Leigh Ann Laube • Jul 16, 2009 at 12:00 AM

KINGSPORT — Trish Coffey had a game plan for the stained glass mosaic stepping-stone she was creating Thursday during Glass Fest.

It would have a C for her last name, a fleur-de-lis to honor her home state of Louisiana, and something to represent Tennessee and the Volunteers for her husband.

But the Mount Carmel resident didn’t have enough room.

“I couldn’t very well put Vols on there and not LSU, so I’m probably just going to do a C with a border,” she said.

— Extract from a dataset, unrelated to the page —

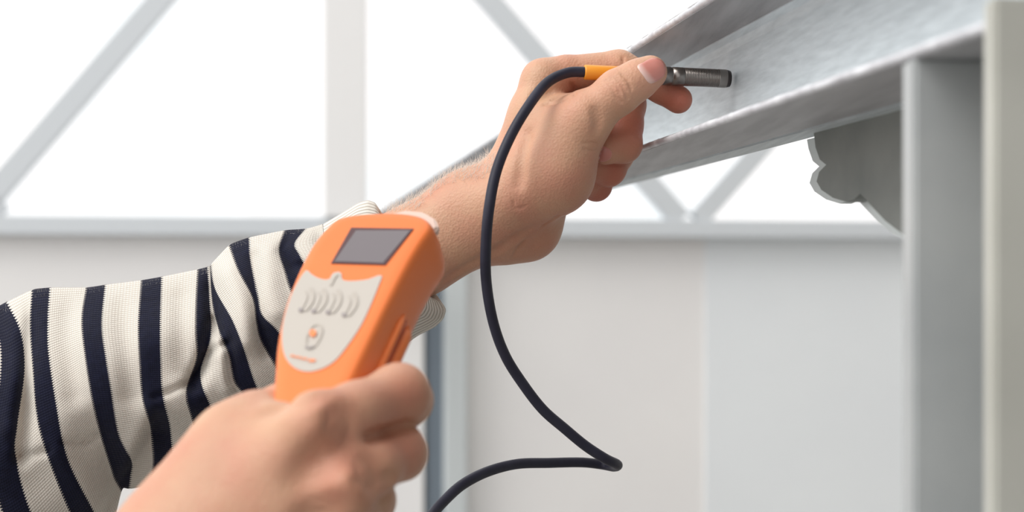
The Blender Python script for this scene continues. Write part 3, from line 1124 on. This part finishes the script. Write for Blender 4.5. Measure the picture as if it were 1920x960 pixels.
gauge = tag(empty('coating_gauge'), 'orange handheld meter with grey keypad and small dark screen, held in the lower hand', 'meter')
ol = [(612, 424), (632, 408), (662, 400), (700, 397), (742, 396), (778, 400), (800, 408), (808, 424), (790, 452), (770, 485), (745, 532), (720, 582), (690, 645), (662, 705), (642, 748), (626, 778), (600, 798),
      (548, 800), (520, 785), (511, 750), (514, 690), (518, 640), (530, 580), (545, 537), (562, 498), (586, 455)]
ring = catmull(np.array([fl_uv(*q) for q in ol]), 96, closed=True)
ctr = ring.mean(0)


def inset(r, d):
    t = np.roll(r, -1, 0) - np.roll(r, 1, 0)
    t /= np.linalg.norm(t, axis=1)[:, None]
    n = np.stack([-t[:, 1], t[:, 0]], 1)
    if ((ctr - r) * n).sum() < 0:
        n = -n
    return r + n * d


layers = [(.0060, .0), (.0022, -.0001), (.0010, -.0007), (.0002, -.0020), (-.0004, -.0045), (-.0012, -.012), (-.0010, -.020), (.0006, -.0255), (.0035, -.029), (.0080, -.0305)]
V, Fc = [], []
nr = len(ring)
for ins, w in layers:
    for q in inset(ring, ins):
        V.append(G(q, w))
for i in range(len(layers) - 1):
    for j in range(nr):
        k = (j + 1) % nr
        Fc.append((i * nr + j, i * nr + k, (i + 1) * nr + k, (i + 1) * nr + j))
Fc.append(tuple(range(nr))); Fc.append(tuple((len(layers) - 1) * nr + j for j in range(nr))[::-1])
bm = bmesh.new()
bv = [bm.verts.new([float(x) for x in q]) for q in V]
for f in Fc:
    bm.faces.new([bv[i] for i in f])
case = bm_obj('case', bm, M_or, gauge, smooth=True)


def plate(name, pts, lift, m, parent, thick=.0006, smooth_n=0, closed=True):
    p2 = np.array([fl_uv(*q) for q in pts])
    if smooth_n:
        p2 = catmull(p2, smooth_n, closed=True)
    return prism(name, [G(q, lift) for q in p2], -Nf * thick, m, parent)


def stroke(name, pts, wpx, lift, m, parent, n=14, close=False):
    """a printed line of constant width on the face"""
    p2 = catmull(np.array([fl_uv(*q) for q in pts]), n, closed=close)
    if close:
        p2 = np.vstack([p2, p2[:1]])
    t = np.gradient(p2, axis=0)
    if close:
        t[0] = t[-1] = p2[1] - p2[-2]
    t /= np.linalg.norm(t, axis=1)[:, None]
    nn_ = np.stack([-t[:, 1], t[:, 0]], 1) * wpx * .62 / F / 2
    V, Fc = [], []
    for a, b_ in zip(p2 - nn_, p2 + nn_):
        V += [G(a, lift), G(b_, lift)]
    for i in range(len(p2) - 1):
        Fc.append((2 * i, 2 * i + 1, 2 * i + 3, 2 * i + 2))
    return mesh_obj(name, V, Fc, m, parent)


# screen
scr_c = [(659, 428), (776, 430), (723, 498), (621, 495)]
bez = plate('screen_bezel', scr_c, .0004, M_bez, gauge)
plate('screen_glass', [(668, 434), (770, 434), (719, 495), (628, 492)], .0006, M_scr, bez)
# keypad label with a curved top edge and a central tab
lab = plate('keypad', [(574, 508), (583, 514), (594, 521), (607, 525), (618, 525), (623, 515), (631, 511), (640, 513), (643, 526), (662, 528), (690, 525), (716, 517), (709, 540), (696, 572), (678, 610), (655, 645),
                       (630, 676), (605, 692), (577, 698), (552, 690), (535, 670), (529, 640), (532, 605), (543, 565), (556, 535)], .0004, M_lab, gauge, smooth_n=90)
for i, (x, y) in enumerate(((569, 562), (593, 564), (620, 566), (650, 571))):
    k_ = stroke('key_outline', [(x + 13, y - 20), (x + 19, y - 8), (x + 16, y + 8), (x + 4, y + 24)], 6.5, .0008, M_ink, lab)
    k2 = stroke('key_outline', [(x + 4, y - 14), (x + 8, y - 4), (x + 4, y + 8), (x - 3, y + 20)], 2.5, .0008, M_ink, lab)
    plate('key_mark', [(x - 4 + 5 * math.cos(a), y + 22 + 3.6 * math.sin(a)) for a in np.linspace(0, 6.28, 13)[:-1]], .0010, M_dot, lab)
stroke('key_outline', [(588, 613), (600, 612), (604, 624), (598, 641), (588, 654), (577, 654), (574, 642), (579, 626)], 4.5, .0008, M_ink, lab, 30, True)
stroke('key_mark', [(574, 653), (582, 656), (590, 652)], 5, .0010, M_dot, lab, 6)
plate('power_dot', [(588 + 6.5 * math.cos(a), 628 + 6.5 * math.sin(a)) for a in np.linspace(0, 6.28, 17)[:-1]], .0012, M_org, lab)
stroke('tab_mark', [(621, 537), (627, 524), (634, 517)], 6, .0008, M_ink, lab, 6)
for x0, x1, y0 in ((546, 551, 669), (553, 557, 671), (559, 564, 672), (566, 570, 674), (572, 577, 675), (580, 592, 678)):
    stroke('maker_print', [(x0, y0), ((x0 + x1) / 2, y0 + .6), (x1, y0 + 1.2)], 5 if x0 < 578 else 7, .0008, M_org, lab, 4)
# side: battery door rail and slot on the right flank
side_i = [i for i in range(nr)]


def flank(v, w):
    """point on the right flank at face height v (m) and depth w"""
    rr_ = ring[ring[:, 0] > np.interp(ring[:, 1], [ring[:, 1].min(), ring[:, 1].max()], [ctr[0], ctr[0]])]
    o_ = np.argsort(rr_[:, 1])
    u_ = np.interp(v, rr_[o_, 1], rr_[o_, 0])
    return u_, w


vmin, vmax = fl_uv(738, 545)[1], fl_uv(655, 720)[1]
for name, w0, wd, hgt_, m_ in (('flank_rail', -.0125, .0016, .0014, M_or), ('flank_slot', -.0155, .0012, .0007, mat('slot_shadow_plastic', lin(190, 78, 36), .5)), ('flank_rail', -.0195, .0030, .0010, M_or)):
    path = np.array([G((flank(v, 0)[0] + .0010 + hgt_ * .3, v), w0) for v in np.linspace(vmin, vmax + .02, 14)])
    tube(name, path, np.array([.3] + [1] * 12 + [.3]) * wd, m_, case, 10)
# pale end cap behind the top edge
pc = [fl_uv(x, y, -.006) for x, y in ((730, 400), (762, 393), (794, 396), (816, 409), (822, 424), (806, 440), (760, 430), (725, 420))]
prism('end_cap', [G(q, -.006) for q in pc], -Nf * .004, M_pale, case, .001)

# ------------------------------------------------------------------ probe with cable
M_met = mat('sensor_metal', lin(134, 128, 124), 0.28, 0.95)
M_tip = mat('sensor_tip', lin(60, 54, 54), 0.35, .6)
M_sl = mat('amber_sleeve', lin(240, 158, 46), 0.4, 0, .5)
M_cab = add_noise(mat('cable_rubber', lin(38, 38, 54), 0.5, 0, .4), 60, lin(34, 34, 50), lin(44, 44, 60))
probe = tag(empty('sensor_probe'), 'metal cylinder sensor with amber sleeve and black cable, pinched against the beam web', 'probe')
DP = .776
pa, pb = P(1088, 135, DP - .004), P(1369, 148, DP + .0095)


def along(t):
    return pa + (pb - pa) * t


ln = np.linalg.norm(pb - pa)
k0 = (1095 - 1088) / 281.0
rs = 14.0 * DP / F
tube('amber_sleeve', [along(k0), along(k0 + .004), along(k0 + .01), along(.54)], np.array([.85, .97, 1, 1.02]) * rs, M_sl, probe, 28)
rm = 17.5 * DP / F
t0, t1 = .50, 1.0
path, rad = [], []
for t, r_ in ((.52, .9), (.525, 1), (.597, 1), (.599, .93), (.607, .93), (.609, 1)):
    path.append(along(t)); rad.append(r_ * rm)
tth = np.linspace(.68, .915, 22 * 6 + 1)
for i, t in enumerate(tth):
    path.append(along(t)); rad.append(rm * (1 - .055 * (.5 - .5 * math.cos(2 * math.pi * i / 6)) ** 1.0))
for t, r_ in ((.918, 1), (.965, 1), (.97, .98)):
    path.append(along(t)); rad.append(r_ * rm)
body = tube('sensor_body', path, np.array(rad), M_met, probe, 32)
tube('sensor_tip', [along(.968), along(.972), along(.990), along(.996), along(.9965)], np.array([.97, .97, .90, .86, .5]) * rm, M_tip, probe, 32)
cab = [(1120, 137, 773), (1095, 135, 772), (1062, 137, 769), (1025, 156, 760), (990, 200, 748), (957, 256, 742), (931, 320, 738), (917, 390, 735), (911, 460, 738), (912, 530, 745), (925, 605, 752), (948, 668, 758), (982, 722, 764),
       (1018, 768, 768), (1058, 803, 772), (1098, 836, 776), (1135, 860, 780), (1154, 869, 788), (1158, 873, 800), (1150, 875, 812), (1128, 871, 818), (1090, 867, 812), (1030, 868, 800), (970, 870, 785), (915, 884, 768), (868, 908, 752), (832, 940, 738), (808, 968, 725),
       (780, 1010, 700), (740, 1060, 660), (690, 1080, 620), (640, 1040, 585), (600, 960, 572), (570, 900, 572)]
pts = catmull([P(x, y, d_ * .001) for x, y, d_ in cab], 420)
tube('cable', pts, 9.9 * .765 / F, M_cab, probe, 14)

In the end, though, Coffey had room to add a small salute to both Louisiana State University and the University of Tennessee — five pieces of purple glass for the Tigers in one corner, five orange pieces for the Vols in another corner.

Coffey, her 8-year-old niece Lynlee Holcomb from Louisiana, along with about seven others spent four hours Thursday working on their stepping-stones.

Glass Fest has been hosted by Kingsport Stained Glass owner Rebecca Hartman-Baker for several years.

Bessie Gillenwater, filling in while Hartman-Baker is out of town, explained the process. Participants started with a slab of concrete — either rectangular or square — and scrap glass that had been put through a tumbler to smooth rough edges, making it safe for youngsters.

Once they covered their slab with glue, they began sorting through trays of scrap glass and designing a pattern.

“This is where it gets really interesting and wonderful,” said Gillenwater.

During the morning session, the group laid out their designs and let the glue dry. During the afternoon session, they covered the slab with grout, then smoothed it out and eventually wiped off each piece of glass.

“That’s when it gets fun and messy,” Gillenwater said.

Lynlee used black glass to create an H, then added miscellaneous glass to fill in the rest of the space and create a border.

Piney Flats resident Linda Rash used a butterfly pattern to design her stone.

“I’m doing a border with a butterfly in the middle. Hopefully I’m going to put this out in my garden,” she said.

Kadin Coates created an image of a house with smoke coming out of the chimney, and a yellow sun.

About 45 Glass Fest participants this week created boxes, wind chimes, candleholders, trays and flat bottle art. Kingsport Stained Glass is located at 218 E. Market St. in downtown.